:: Source excerpt ::
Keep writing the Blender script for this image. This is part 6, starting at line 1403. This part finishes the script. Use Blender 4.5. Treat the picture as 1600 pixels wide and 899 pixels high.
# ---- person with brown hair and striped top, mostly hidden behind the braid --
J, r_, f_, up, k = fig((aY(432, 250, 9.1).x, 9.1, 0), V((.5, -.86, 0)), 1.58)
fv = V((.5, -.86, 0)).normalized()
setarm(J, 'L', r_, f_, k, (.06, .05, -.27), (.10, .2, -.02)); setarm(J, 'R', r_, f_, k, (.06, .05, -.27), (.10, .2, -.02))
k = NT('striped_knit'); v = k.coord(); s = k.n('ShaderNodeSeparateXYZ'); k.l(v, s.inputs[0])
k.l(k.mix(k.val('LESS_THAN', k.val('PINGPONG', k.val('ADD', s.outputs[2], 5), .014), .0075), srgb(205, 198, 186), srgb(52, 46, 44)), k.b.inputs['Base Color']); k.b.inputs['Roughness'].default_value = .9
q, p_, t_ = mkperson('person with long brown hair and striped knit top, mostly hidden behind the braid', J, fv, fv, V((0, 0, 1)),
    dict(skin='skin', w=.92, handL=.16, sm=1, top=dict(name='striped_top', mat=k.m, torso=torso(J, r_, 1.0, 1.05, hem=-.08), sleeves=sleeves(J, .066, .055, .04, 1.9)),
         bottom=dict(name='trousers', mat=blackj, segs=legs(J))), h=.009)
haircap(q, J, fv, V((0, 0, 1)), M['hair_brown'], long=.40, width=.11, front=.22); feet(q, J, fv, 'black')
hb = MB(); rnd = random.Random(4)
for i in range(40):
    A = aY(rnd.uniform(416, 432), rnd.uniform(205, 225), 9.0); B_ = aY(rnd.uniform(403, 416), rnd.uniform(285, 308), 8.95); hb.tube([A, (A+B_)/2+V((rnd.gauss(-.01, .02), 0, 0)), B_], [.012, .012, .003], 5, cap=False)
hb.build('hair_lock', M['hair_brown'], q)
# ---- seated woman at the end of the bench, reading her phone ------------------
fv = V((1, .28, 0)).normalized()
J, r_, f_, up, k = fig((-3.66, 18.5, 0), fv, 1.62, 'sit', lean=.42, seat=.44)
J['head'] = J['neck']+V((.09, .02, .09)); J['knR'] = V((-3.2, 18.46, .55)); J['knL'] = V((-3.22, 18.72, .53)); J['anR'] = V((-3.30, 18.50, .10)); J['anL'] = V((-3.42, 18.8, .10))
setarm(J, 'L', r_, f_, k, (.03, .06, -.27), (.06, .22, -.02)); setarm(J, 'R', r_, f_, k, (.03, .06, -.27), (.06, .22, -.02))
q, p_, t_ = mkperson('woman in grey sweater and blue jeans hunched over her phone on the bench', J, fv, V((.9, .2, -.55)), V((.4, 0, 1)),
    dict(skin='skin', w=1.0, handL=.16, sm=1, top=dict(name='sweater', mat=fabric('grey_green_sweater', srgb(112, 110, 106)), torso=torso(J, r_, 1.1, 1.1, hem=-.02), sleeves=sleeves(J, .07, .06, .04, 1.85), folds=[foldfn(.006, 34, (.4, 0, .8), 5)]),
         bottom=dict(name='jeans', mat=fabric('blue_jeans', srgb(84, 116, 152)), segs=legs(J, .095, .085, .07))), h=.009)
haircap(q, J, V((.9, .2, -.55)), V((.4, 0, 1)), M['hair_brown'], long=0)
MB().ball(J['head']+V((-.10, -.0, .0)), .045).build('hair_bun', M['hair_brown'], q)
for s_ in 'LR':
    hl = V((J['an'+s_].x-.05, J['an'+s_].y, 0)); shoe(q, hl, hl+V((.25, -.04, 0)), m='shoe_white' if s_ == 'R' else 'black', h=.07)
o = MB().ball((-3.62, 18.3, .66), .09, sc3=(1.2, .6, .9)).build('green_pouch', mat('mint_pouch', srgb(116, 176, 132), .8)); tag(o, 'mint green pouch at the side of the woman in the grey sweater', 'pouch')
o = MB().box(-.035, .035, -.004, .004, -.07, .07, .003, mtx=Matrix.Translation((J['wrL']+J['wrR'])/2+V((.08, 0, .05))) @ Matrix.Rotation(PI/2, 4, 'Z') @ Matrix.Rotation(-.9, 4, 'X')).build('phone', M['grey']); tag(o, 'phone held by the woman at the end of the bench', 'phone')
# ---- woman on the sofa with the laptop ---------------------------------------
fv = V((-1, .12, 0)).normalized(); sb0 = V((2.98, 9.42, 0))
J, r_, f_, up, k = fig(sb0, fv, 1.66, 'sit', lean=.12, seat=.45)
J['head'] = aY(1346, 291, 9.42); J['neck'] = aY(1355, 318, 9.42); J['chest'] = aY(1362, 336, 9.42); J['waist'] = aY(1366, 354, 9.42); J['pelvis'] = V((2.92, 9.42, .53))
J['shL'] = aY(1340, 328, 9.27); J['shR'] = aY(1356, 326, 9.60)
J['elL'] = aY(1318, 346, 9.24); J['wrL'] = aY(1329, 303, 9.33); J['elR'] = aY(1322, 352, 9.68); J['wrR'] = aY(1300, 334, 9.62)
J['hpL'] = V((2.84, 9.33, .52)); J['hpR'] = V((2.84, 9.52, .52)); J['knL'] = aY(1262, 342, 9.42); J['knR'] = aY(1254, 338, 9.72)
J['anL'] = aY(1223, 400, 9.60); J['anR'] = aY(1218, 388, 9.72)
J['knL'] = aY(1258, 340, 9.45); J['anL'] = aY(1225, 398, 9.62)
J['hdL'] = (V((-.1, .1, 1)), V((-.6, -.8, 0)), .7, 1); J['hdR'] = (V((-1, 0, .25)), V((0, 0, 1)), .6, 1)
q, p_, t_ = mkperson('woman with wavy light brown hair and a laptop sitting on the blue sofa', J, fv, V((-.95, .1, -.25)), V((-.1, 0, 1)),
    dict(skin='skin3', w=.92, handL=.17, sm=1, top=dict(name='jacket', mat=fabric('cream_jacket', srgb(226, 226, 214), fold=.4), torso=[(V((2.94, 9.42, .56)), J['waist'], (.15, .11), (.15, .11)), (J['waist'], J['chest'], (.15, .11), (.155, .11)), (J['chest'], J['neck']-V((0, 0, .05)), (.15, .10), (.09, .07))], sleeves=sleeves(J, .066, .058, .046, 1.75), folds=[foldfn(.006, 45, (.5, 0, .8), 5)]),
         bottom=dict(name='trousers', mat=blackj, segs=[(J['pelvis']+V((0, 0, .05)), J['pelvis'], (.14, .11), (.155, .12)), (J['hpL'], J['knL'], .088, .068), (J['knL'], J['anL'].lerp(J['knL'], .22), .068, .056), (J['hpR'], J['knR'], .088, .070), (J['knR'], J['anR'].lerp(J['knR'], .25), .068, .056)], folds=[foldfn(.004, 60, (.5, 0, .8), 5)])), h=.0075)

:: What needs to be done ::
Transcribe the material above word for word.

:: Solution to this exercise ::
Keep writing the Blender script for this image. This is part 6, starting at line 1403. This part finishes the script. Use Blender 4.5. Treat the picture as 1600 pixels wide and 899 pixels high.
# ---- person with brown hair and striped top, mostly hidden behind the braid --
J, r_, f_, up, k = fig((aY(432, 250, 9.1).x, 9.1, 0), V((.5, -.86, 0)), 1.58)
fv = V((.5, -.86, 0)).normalized()
setarm(J, 'L', r_, f_, k, (.06, .05, -.27), (.10, .2, -.02)); setarm(J, 'R', r_, f_, k, (.06, .05, -.27), (.10, .2, -.02))
k = NT('striped_knit'); v = k.coord(); s = k.n('ShaderNodeSeparateXYZ'); k.l(v, s.inputs[0])
k.l(k.mix(k.val('LESS_THAN', k.val('PINGPONG', k.val('ADD', s.outputs[2], 5), .014), .0075), srgb(205, 198, 186), srgb(52, 46, 44)), k.b.inputs['Base Color']); k.b.inputs['Roughness'].default_value = .9
q, p_, t_ = mkperson('person with long brown hair and striped knit top, mostly hidden behind the braid', J, fv, fv, V((0, 0, 1)),
    dict(skin='skin', w=.92, handL=.16, sm=1, top=dict(name='striped_top', mat=k.m, torso=torso(J, r_, 1.0, 1.05, hem=-.08), sleeves=sleeves(J, .066, .055, .04, 1.9)),
         bottom=dict(name='trousers', mat=blackj, segs=legs(J))), h=.009)
haircap(q, J, fv, V((0, 0, 1)), M['hair_brown'], long=.40, width=.11, front=.22); feet(q, J, fv, 'black')
hb = MB(); rnd = random.Random(4)
for i in range(40):
    A = aY(rnd.uniform(416, 432), rnd.uniform(205, 225), 9.0); B_ = aY(rnd.uniform(403, 416), rnd.uniform(285, 308), 8.95); hb.tube([A, (A+B_)/2+V((rnd.gauss(-.01, .02), 0, 0)), B_], [.012, .012, .003], 5, cap=False)
hb.build('hair_lock', M['hair_brown'], q)
# ---- seated woman at the end of the bench, reading her phone ------------------
fv = V((1, .28, 0)).normalized()
J, r_, f_, up, k = fig((-3.66, 18.5, 0), fv, 1.62, 'sit', lean=.42, seat=.44)
J['head'] = J['neck']+V((.09, .02, .09)); J['knR'] = V((-3.2, 18.46, .55)); J['knL'] = V((-3.22, 18.72, .53)); J['anR'] = V((-3.30, 18.50, .10)); J['anL'] = V((-3.42, 18.8, .10))
setarm(J, 'L', r_, f_, k, (.03, .06, -.27), (.06, .22, -.02)); setarm(J, 'R', r_, f_, k, (.03, .06, -.27), (.06, .22, -.02))
q, p_, t_ = mkperson('woman in grey sweater and blue jeans hunched over her phone on the bench', J, fv, V((.9, .2, -.55)), V((.4, 0, 1)),
    dict(skin='skin', w=1.0, handL=.16, sm=1, top=dict(name='sweater', mat=fabric('grey_green_sweater', srgb(112, 110, 106)), torso=torso(J, r_, 1.1, 1.1, hem=-.02), sleeves=sleeves(J, .07, .06, .04, 1.85), folds=[foldfn(.006, 34, (.4, 0, .8), 5)]),
         bottom=dict(name='jeans', mat=fabric('blue_jeans', srgb(84, 116, 152)), segs=legs(J, .095, .085, .07))), h=.009)
haircap(q, J, V((.9, .2, -.55)), V((.4, 0, 1)), M['hair_brown'], long=0)
MB().ball(J['head']+V((-.10, -.0, .0)), .045).build('hair_bun', M['hair_brown'], q)
for s_ in 'LR':
    hl = V((J['an'+s_].x-.05, J['an'+s_].y, 0)); shoe(q, hl, hl+V((.25, -.04, 0)), m='shoe_white' if s_ == 'R' else 'black', h=.07)
o = MB().ball((-3.62, 18.3, .66), .09, sc3=(1.2, .6, .9)).build('green_pouch', mat('mint_pouch', srgb(116, 176, 132), .8)); tag(o, 'mint green pouch at the side of the woman in the grey sweater', 'pouch')
o = MB().box(-.035, .035, -.004, .004, -.07, .07, .003, mtx=Matrix.Translation((J['wrL']+J['wrR'])/2+V((.08, 0, .05))) @ Matrix.Rotation(PI/2, 4, 'Z') @ Matrix.Rotation(-.9, 4, 'X')).build('phone', M['grey']); tag(o, 'phone held by the woman at the end of the bench', 'phone')
# ---- woman on the sofa with the laptop ---------------------------------------
fv = V((-1, .12, 0)).normalized(); sb0 = V((2.98, 9.42, 0))
J, r_, f_, up, k = fig(sb0, fv, 1.66, 'sit', lean=.12, seat=.45)
J['head'] = aY(1346, 291, 9.42); J['neck'] = aY(1355, 318, 9.42); J['chest'] = aY(1362, 336, 9.42); J['waist'] = aY(1366, 354, 9.42); J['pelvis'] = V((2.92, 9.42, .53))
J['shL'] = aY(1340, 328, 9.27); J['shR'] = aY(1356, 326, 9.60)
J['elL'] = aY(1318, 346, 9.24); J['wrL'] = aY(1329, 303, 9.33); J['elR'] = aY(1322, 352, 9.68); J['wrR'] = aY(1300, 334, 9.62)
J['hpL'] = V((2.84, 9.33, .52)); J['hpR'] = V((2.84, 9.52, .52)); J['knL'] = aY(1262, 342, 9.42); J['knR'] = aY(1254, 338, 9.72)
J['anL'] = aY(1223, 400, 9.60); J['anR'] = aY(1218, 388, 9.72)
J['knL'] = aY(1258, 340, 9.45); J['anL'] = aY(1225, 398, 9.62)
J['hdL'] = (V((-.1, .1, 1)), V((-.6, -.8, 0)), .7, 1); J['hdR'] = (V((-1, 0, .25)), V((0, 0, 1)), .6, 1)
q, p_, t_ = mkperson('woman with wavy light brown hair and a laptop sitting on the blue sofa', J, fv, V((-.95, .1, -.25)), V((-.1, 0, 1)),
    dict(skin='skin3', w=.92, handL=.17, sm=1, top=dict(name='jacket', mat=fabric('cream_jacket', srgb(226, 226, 214), fold=.4), torso=[(V((2.94, 9.42, .56)), J['waist'], (.15, .11), (.15, .11)), (J['waist'], J['chest'], (.15, .11), (.155, .11)), (J['chest'], J['neck']-V((0, 0, .05)), (.15, .10), (.09, .07))], sleeves=sleeves(J, .066, .058, .046, 1.75), folds=[foldfn(.006, 45, (.5, 0, .8), 5)]),
         bottom=dict(name='trousers', mat=blackj, segs=[(J['pelvis']+V((0, 0, .05)), J['pelvis'], (.14, .11), (.155, .12)), (J['hpL'], J['knL'], .088, .068), (J['knL'], J['anL'].lerp(J['knL'], .22), .068, .056), (J['hpR'], J['knR'], .088, .070), (J['knR'], J['anR'].lerp(J['knR'], .25), .068, .056)], folds=[foldfn(.004, 60, (.5, 0, .8), 5)])), h=.0075)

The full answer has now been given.